Friday, 2 April 2010

Naples: Friday Food Is Pizza!

Today brings a special Friday Food: something I haven’t had in the house for more than five years, and don’t intend to reintroduce in the near future. But Naples is the birthplace of pizza, and to experience it there is something else. It also underlines just how dreadful supermarket pizza, and much restaurant pizza, really is.

And it’s not expensive either, despite true Neapolitan pizza being subject to the strictest quality laws. The highest of standards, and lowest of prices, come together in Naples’ Centro Storico at the Antica Pizzeria Da Michele on Via C. Sersale: a middling size pizza and bottle of beer will set you back just six Euro.

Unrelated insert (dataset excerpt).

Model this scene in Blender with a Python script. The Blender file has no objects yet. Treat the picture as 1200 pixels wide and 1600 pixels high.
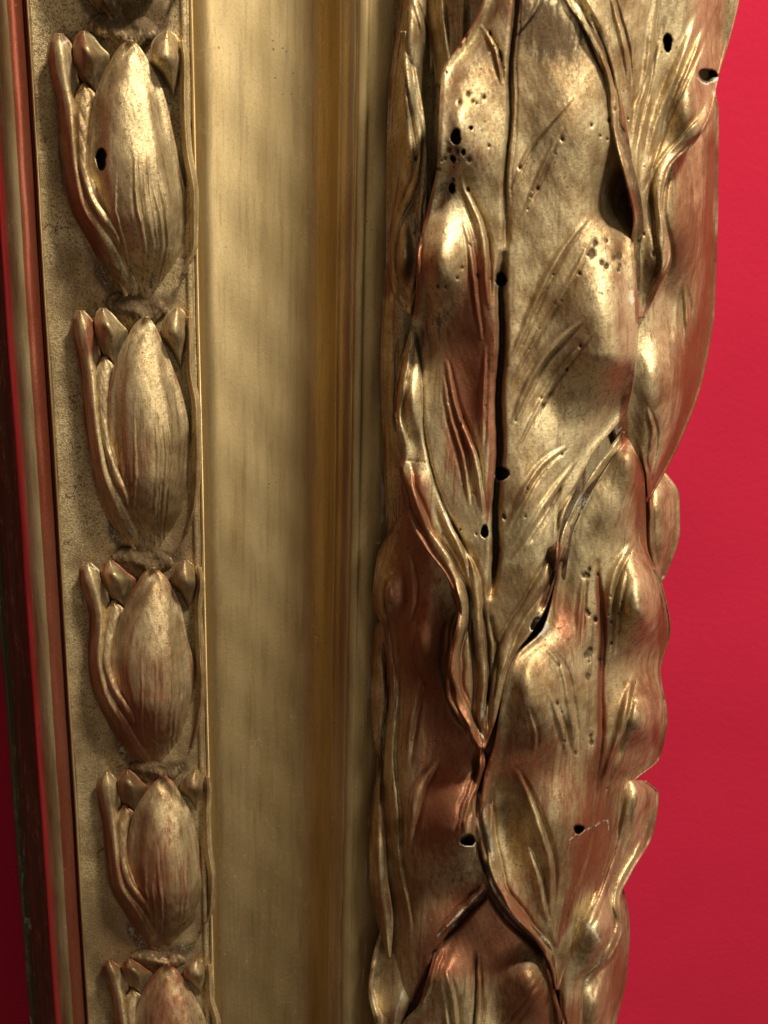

The Da Michele serves only the two true Neapolitan pizza varieties: Marinara, with a topping of tomato, garlic, and oregano (note, no cheese) and Margarita, topped by tomato and mozzarella. You need to tuck in the moment the pizza arrives at your table to experience just how different and enjoyable the real thing can be – anything from the supermarket is like a cross between gloop and cardboard by comparison.

At lunchtime, Da Michele not only gets full, but there is routinely a queue outside. This is when most tourists arrive, as they are visiting from out of town. Evenings are easier, but you should still get there well before 2000 hours. Alternatively, there is the nearby alternative of Pizzeria Trianon on Via P. Colletta, where the pizza is almost as good, and there are more varieties, but they mark up the drinks rather more aggressively, and put a 15% service charge on top.

The Trianon fills up later in the evening than Da Michele, which tells you something about the locals’ favourite. Both attract tourists of an evening, the Stateside ones taking photos of every part of pizza preparation, marvelling especially at the little ol’ oven, as if there is something unusual about it. That, too, tells much about many folks’ knowledge of this simplest of foods – or their lack of it.